Now Jesus was suspicious of this high-powered organized, indeed ritualized, piety because it was so susceptible to hypocrisy. He thought that conspicuous displays of self-discipline and charity can be ruined in their true intent by being used to persuade others that we are better than we are. If we practice pious acts, or dress in special ways, or beat ourselves up in front of others so that they will think us especially religious, then that skewed motive takes away the real religious value of what we do. Jesus was particularly concerned about hypocrisy, more than any other sin, perhaps. The reason, I believe, is that hypocrisy substitutes a lie for honesty, a lie disguised as pious honesty. Honesty is made to undermine itself. Without honesty there can be no true love. Without honesty, people cannot present themselves to God except as condemned already. Jesus was concerned that the practices of Judaism in his time were hypocritical and therefore self-defeating.

Today we need not be concerned about hypocrisy in Second Temple Judaism, which might not have been as universal as Jesus sometimes suggested. Rather, we need to be concerned about hypocrisy in our own Lenten penance. The danger is not that we will fool others. People in our time, perhaps because of Jesus’ teaching, are highly attuned to pick up on hypocrisy. The danger is that we will try to fool ourselves. That sounds like a contradiction, does it not? How can we lie to ourselves? It’s easy: we deny our real motives.

Would it not be easy to wear the ashes of penance today in the ostensible conviction that we are going to come to terms with our sins when in fact it is a cover for our real intent of maintaining things as they are? We can be firmly convinced this morning that we shall be honest about our sins, but have all the defense mechanisms in place to prevent our discovering the ones that lie below the surface. The thing about penance is that it is a process, one that takes time, and one that turns up new and worse material along the way. You might think you suffer from the sin of sloth or laziness, when in fact you might be in flight from life itself, from the life God has given you, from God. You might think you suffer from the sin of selfishness and greed, when in fact you might be in despair because you think your life is meaningless unless you own or control something. You might think you suffer from the sin of hatred and anger toward others, when in fact you might hate yourself, God’s own precious gift. You cannot love others if you hate yourself. So Jesus warns us that we should beware of hypocrisy in our Lenten journey when we beat ourselves up about the surface sins in order to hide from ourselves the deeper ones that have to do with rejecting God’s gracious creation. True piety requires an honesty that we can acquire only with great difficulty as we open ourselves to God.

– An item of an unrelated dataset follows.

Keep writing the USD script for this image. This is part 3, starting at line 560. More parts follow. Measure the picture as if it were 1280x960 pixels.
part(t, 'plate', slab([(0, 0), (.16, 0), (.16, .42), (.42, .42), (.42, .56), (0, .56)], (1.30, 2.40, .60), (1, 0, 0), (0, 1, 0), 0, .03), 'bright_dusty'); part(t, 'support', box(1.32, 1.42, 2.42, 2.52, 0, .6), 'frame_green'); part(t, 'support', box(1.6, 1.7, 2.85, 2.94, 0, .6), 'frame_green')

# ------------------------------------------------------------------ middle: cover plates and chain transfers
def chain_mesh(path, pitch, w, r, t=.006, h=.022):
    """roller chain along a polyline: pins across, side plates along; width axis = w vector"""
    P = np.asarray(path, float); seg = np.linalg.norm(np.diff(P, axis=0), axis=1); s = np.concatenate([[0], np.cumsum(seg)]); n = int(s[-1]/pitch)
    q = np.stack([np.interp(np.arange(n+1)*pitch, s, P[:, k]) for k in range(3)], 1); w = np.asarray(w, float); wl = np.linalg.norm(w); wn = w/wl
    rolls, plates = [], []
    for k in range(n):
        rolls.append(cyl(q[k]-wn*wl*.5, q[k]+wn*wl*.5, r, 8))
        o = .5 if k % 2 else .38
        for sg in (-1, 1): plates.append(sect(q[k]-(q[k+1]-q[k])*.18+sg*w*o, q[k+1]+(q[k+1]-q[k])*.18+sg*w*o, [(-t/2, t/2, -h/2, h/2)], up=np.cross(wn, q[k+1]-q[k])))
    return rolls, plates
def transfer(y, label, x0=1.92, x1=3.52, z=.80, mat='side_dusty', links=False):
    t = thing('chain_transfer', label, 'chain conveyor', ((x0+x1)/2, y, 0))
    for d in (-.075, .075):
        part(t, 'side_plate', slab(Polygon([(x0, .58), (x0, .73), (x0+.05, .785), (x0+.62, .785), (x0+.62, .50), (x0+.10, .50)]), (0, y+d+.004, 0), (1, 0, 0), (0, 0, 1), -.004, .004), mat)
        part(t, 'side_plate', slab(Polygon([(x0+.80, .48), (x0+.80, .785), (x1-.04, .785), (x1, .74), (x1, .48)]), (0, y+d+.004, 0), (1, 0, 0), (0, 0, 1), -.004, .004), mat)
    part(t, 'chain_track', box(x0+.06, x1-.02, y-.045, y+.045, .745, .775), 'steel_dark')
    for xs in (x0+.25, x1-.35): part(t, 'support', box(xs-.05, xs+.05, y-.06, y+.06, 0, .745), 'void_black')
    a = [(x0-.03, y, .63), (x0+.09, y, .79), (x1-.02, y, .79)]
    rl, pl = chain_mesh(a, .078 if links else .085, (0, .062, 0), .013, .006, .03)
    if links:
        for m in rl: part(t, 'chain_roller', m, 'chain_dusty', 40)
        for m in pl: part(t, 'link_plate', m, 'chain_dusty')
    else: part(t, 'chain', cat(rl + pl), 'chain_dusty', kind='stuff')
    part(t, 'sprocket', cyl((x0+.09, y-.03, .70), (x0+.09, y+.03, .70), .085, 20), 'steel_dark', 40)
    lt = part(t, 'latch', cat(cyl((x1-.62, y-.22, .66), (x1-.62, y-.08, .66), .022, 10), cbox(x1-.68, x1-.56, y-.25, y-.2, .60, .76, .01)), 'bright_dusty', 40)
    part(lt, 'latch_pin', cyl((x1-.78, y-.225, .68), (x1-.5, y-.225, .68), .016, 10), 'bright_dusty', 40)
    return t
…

This focus on personal piety was not at the center of Jesus’ attention. He was more concerned about the hypocrisy that affected the people as a whole. Our nation’s Christian leaders tell us, and themselves, and possibly believe, that the way to peace is through making war. What a disastrous self-deception that has been! Is the real unacknowledged motive a misplaced pride in power, or greed for oil, or desire to impose an American will? Our nation’s Christian leaders tell us, and themselves, and possibly believe, that the way to economic justice is to enrich the rich more and more so that they will spend their money on things that benefit the poor. What a disastrous self-deception that has been! Is the real unacknowledged motive a desire to be admired and accepted by the rich and powerful? Our nation’s Christian leaders tell us, and themselves, and possibly believe, that our freedoms should be curtailed, including the freedom of information, because that will limit the freedom of terrorists to do bad things. But then the terrorists will have won without the necessity of bombs. Our nation’s self-understanding as a bastion of peace, justice, and democratic freedom has been turned to a hypocritical cover for the sins of empire and oligarchy. Can we enter the season of Lenten penance warned about the need not to be fooled by this hypocrisy?

I invite you to wear the ashes of penance as a sign of vigilance against the hypocrisy of pious self-righteousness that prevents true penance. Let this be a badge of courage to face the humiliating revelations that our virtues might in fact cover faults, and that the little sins we acknowledge might open as windows onto our true condition. This badge also signifies, always remember, that no matter how bad we find ourselves to be, God redeems and loves us.